>> BEGIN
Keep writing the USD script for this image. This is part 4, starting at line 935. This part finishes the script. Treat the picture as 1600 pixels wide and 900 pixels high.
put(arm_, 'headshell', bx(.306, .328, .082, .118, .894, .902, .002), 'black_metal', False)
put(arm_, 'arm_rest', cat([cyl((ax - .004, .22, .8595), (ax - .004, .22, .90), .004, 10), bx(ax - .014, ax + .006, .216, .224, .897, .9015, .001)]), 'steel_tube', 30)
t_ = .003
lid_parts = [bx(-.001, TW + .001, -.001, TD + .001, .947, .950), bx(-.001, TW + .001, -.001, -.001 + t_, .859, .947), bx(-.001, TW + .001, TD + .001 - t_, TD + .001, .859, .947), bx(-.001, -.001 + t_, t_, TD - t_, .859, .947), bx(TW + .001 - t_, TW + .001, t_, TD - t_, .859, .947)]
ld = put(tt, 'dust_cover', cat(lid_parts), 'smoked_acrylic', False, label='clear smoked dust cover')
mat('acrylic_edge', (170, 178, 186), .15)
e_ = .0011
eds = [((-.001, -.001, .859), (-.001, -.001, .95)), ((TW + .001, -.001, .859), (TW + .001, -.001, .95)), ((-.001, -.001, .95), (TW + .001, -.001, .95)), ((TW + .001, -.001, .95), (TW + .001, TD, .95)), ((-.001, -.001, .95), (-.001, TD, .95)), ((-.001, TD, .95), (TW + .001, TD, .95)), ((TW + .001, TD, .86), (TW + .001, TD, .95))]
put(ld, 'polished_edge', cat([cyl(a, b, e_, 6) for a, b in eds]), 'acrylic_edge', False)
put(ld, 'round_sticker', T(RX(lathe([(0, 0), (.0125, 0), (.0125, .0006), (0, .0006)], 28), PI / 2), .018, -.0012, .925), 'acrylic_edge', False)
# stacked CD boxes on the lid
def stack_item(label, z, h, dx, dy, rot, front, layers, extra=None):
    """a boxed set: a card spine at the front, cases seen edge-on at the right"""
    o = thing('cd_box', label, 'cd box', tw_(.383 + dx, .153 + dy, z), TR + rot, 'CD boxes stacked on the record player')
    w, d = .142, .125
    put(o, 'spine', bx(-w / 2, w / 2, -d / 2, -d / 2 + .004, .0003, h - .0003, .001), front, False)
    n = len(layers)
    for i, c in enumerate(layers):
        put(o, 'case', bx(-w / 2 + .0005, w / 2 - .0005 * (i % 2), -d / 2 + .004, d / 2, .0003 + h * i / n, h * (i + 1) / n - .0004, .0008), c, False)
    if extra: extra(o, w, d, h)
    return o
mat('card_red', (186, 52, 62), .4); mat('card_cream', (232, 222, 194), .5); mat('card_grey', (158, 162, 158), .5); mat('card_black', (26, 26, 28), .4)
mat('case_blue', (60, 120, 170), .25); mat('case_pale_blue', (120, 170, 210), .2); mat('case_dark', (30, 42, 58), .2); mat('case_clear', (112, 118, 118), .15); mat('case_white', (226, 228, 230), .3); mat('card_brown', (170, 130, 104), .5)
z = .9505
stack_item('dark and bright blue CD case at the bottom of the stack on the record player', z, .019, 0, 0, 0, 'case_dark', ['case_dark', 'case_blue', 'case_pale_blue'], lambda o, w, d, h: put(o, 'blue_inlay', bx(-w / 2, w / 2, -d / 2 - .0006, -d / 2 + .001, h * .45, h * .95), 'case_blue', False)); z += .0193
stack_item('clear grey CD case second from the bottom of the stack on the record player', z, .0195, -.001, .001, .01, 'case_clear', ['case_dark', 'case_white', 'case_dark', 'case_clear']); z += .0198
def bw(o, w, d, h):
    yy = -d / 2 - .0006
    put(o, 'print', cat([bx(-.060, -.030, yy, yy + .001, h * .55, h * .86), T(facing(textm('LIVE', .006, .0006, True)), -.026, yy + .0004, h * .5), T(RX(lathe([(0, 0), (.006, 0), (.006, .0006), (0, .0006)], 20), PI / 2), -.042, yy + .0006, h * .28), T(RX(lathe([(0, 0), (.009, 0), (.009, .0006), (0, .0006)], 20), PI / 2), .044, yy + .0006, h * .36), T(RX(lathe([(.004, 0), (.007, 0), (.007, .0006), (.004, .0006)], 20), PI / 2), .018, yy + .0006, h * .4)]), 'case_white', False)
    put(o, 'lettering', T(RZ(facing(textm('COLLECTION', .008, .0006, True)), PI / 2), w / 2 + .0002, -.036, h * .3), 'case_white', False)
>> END
The lines above should be duplicated exactly.

Response
Keep writing the USD script for this image. This is part 4, starting at line 935. This part finishes the script. Treat the picture as 1600 pixels wide and 900 pixels high.
put(arm_, 'headshell', bx(.306, .328, .082, .118, .894, .902, .002), 'black_metal', False)
put(arm_, 'arm_rest', cat([cyl((ax - .004, .22, .8595), (ax - .004, .22, .90), .004, 10), bx(ax - .014, ax + .006, .216, .224, .897, .9015, .001)]), 'steel_tube', 30)
t_ = .003
lid_parts = [bx(-.001, TW + .001, -.001, TD + .001, .947, .950), bx(-.001, TW + .001, -.001, -.001 + t_, .859, .947), bx(-.001, TW + .001, TD + .001 - t_, TD + .001, .859, .947), bx(-.001, -.001 + t_, t_, TD - t_, .859, .947), bx(TW + .001 - t_, TW + .001, t_, TD - t_, .859, .947)]
ld = put(tt, 'dust_cover', cat(lid_parts), 'smoked_acrylic', False, label='clear smoked dust cover')
mat('acrylic_edge', (170, 178, 186), .15)
e_ = .0011
eds = [((-.001, -.001, .859), (-.001, -.001, .95)), ((TW + .001, -.001, .859), (TW + .001, -.001, .95)), ((-.001, -.001, .95), (TW + .001, -.001, .95)), ((TW + .001, -.001, .95), (TW + .001, TD, .95)), ((-.001, -.001, .95), (-.001, TD, .95)), ((-.001, TD, .95), (TW + .001, TD, .95)), ((TW + .001, TD, .86), (TW + .001, TD, .95))]
put(ld, 'polished_edge', cat([cyl(a, b, e_, 6) for a, b in eds]), 'acrylic_edge', False)
put(ld, 'round_sticker', T(RX(lathe([(0, 0), (.0125, 0), (.0125, .0006), (0, .0006)], 28), PI / 2), .018, -.0012, .925), 'acrylic_edge', False)
# stacked CD boxes on the lid
def stack_item(label, z, h, dx, dy, rot, front, layers, extra=None):
    """a boxed set: a card spine at the front, cases seen edge-on at the right"""
    o = thing('cd_box', label, 'cd box', tw_(.383 + dx, .153 + dy, z), TR + rot, 'CD boxes stacked on the record player')
    w, d = .142, .125
    put(o, 'spine', bx(-w / 2, w / 2, -d / 2, -d / 2 + .004, .0003, h - .0003, .001), front, False)
    n = len(layers)
    for i, c in enumerate(layers):
        put(o, 'case', bx(-w / 2 + .0005, w / 2 - .0005 * (i % 2), -d / 2 + .004, d / 2, .0003 + h * i / n, h * (i + 1) / n - .0004, .0008), c, False)
    if extra: extra(o, w, d, h)
    return o
mat('card_red', (186, 52, 62), .4); mat('card_cream', (232, 222, 194), .5); mat('card_grey', (158, 162, 158), .5); mat('card_black', (26, 26, 28), .4)
mat('case_blue', (60, 120, 170), .25); mat('case_pale_blue', (120, 170, 210), .2); mat('case_dark', (30, 42, 58), .2); mat('case_clear', (112, 118, 118), .15); mat('case_white', (226, 228, 230), .3); mat('card_brown', (170, 130, 104), .5)
z = .9505
stack_item('dark and bright blue CD case at the bottom of the stack on the record player', z, .019, 0, 0, 0, 'case_dark', ['case_dark', 'case_blue', 'case_pale_blue'], lambda o, w, d, h: put(o, 'blue_inlay', bx(-w / 2, w / 2, -d / 2 - .0006, -d / 2 + .001, h * .45, h * .95), 'case_blue', False)); z += .0193
stack_item('clear grey CD case second from the bottom of the stack on the record player', z, .0195, -.001, .001, .01, 'case_clear', ['case_dark', 'case_white', 'case_dark', 'case_clear']); z += .0198
def bw(o, w, d, h):
    yy = -d / 2 - .0006
    put(o, 'print', cat([bx(-.060, -.030, yy, yy + .001, h * .55, h * .86), T(facing(textm('LIVE', .006, .0006, True)), -.026, yy + .0004, h * .5), T(RX(lathe([(0, 0), (.006, 0), (.006, .0006), (0, .0006)], 20), PI / 2), -.042, yy + .0006, h * .28), T(RX(lathe([(0, 0), (.009, 0), (.009, .0006), (0, .0006)], 20), PI / 2), .044, yy + .0006, h * .36), T(RX(lathe([(.004, 0), (.007, 0), (.007, .0006), (.004, .0006)], 20), PI / 2), .018, yy + .0006, h * .4)]), 'case_white', False)
    put(o, 'lettering', T(RZ(facing(textm('COLLECTION', .008, .0006, True)), PI / 2), w / 2 + .0002, -.036, h * .3), 'case_white', False)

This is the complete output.